Synthesis and characterization of polyelectrolyte brushes

Abstract

On the pathway to synthesizing synthetic model systems for human cartilage, macroinitiators for the ATRP of styrene sulfonate esters with different chain lengths and initiation site densities from 10 % to 100 % were synthesized. Polymer brushes from styrene sulfonate ethyl ester and styrene sulfonate dodecyl ester with varying grafting density, backbone length and side chain length were synthesized and characterized by 1H-NMR, AUC, AFM, TEM, and in the case of the ethyl esters, GPC-MALLS. Polyelectrolyte brushes from styrene sulfonate were synthesized from the corresponding esters. These brushes were characterized in solution (GPC-MALLS, static and dynamic light scattering, SANS, 1H-NMR) and on solid interfaces (AFM and TEM). It was shown that these brushes may form extended aggregates in solution. The aggregation behavior and the size and shape of the aggregates depend on the side chain length and the degree of saponification. For samples with identical backbone and side chain length, but varying degrees of ester hydrolysis, marked differences in the aggregation behavior were observed. A functionalized ATRP macroinitiator with a positively charged head group was synthesized and employed for the synthesis of a functionalized polyelectrolyte brush. These brushes were found to form complexes with negatively charged latex particles and are thus suitable as proteoglycan models in the proteoglycan-hyaluronic acid complex.

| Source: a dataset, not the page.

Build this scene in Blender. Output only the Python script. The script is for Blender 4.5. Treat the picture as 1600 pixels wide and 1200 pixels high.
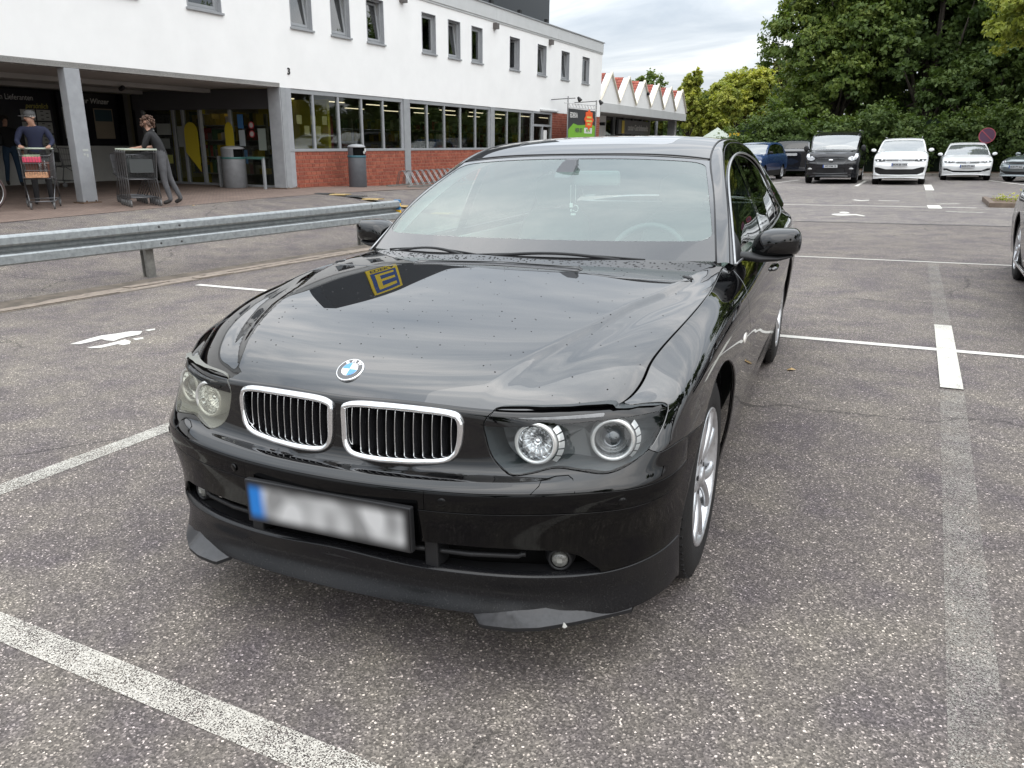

Zylindrische Polymerbürsten aus Styrolsulfonsäureestern mit Propfdichen von 10-100% wurden über Atom Transfer Radical Polymerization (ATRP) aus bromierten Polymethylstyrol- Makroinitiatoren synthetisiert und durch NMR, AUZ, AFM, TEM und GPC-MALLS charakterisiert. Durch Verseifung wurden zylindrische Polyelektrolytbürsten aus Polystyrolsulfonat erhalten, die hinsichtlich ihres Aggregationsverhaltens mit GPC-MALLS, SLS, DLS, SANS, AFM und TEM charakterisiert wurden. Polyelektrolytbürsten mit einer positiv geladenen Kopfgruppe wurden durch Verwendung eines funktionalisierten Makroinitiators erhalten. Diese Bürsten waren in der Lage, Komplexe mit negativ geladenen Latexpartikeln zu bilden und sind somit geeignete Modelsysteme für das Proteoglykan-Molekül in Komplexen aus Proteoglykanen und Hyaluronsäure im menschlichen Knorpel.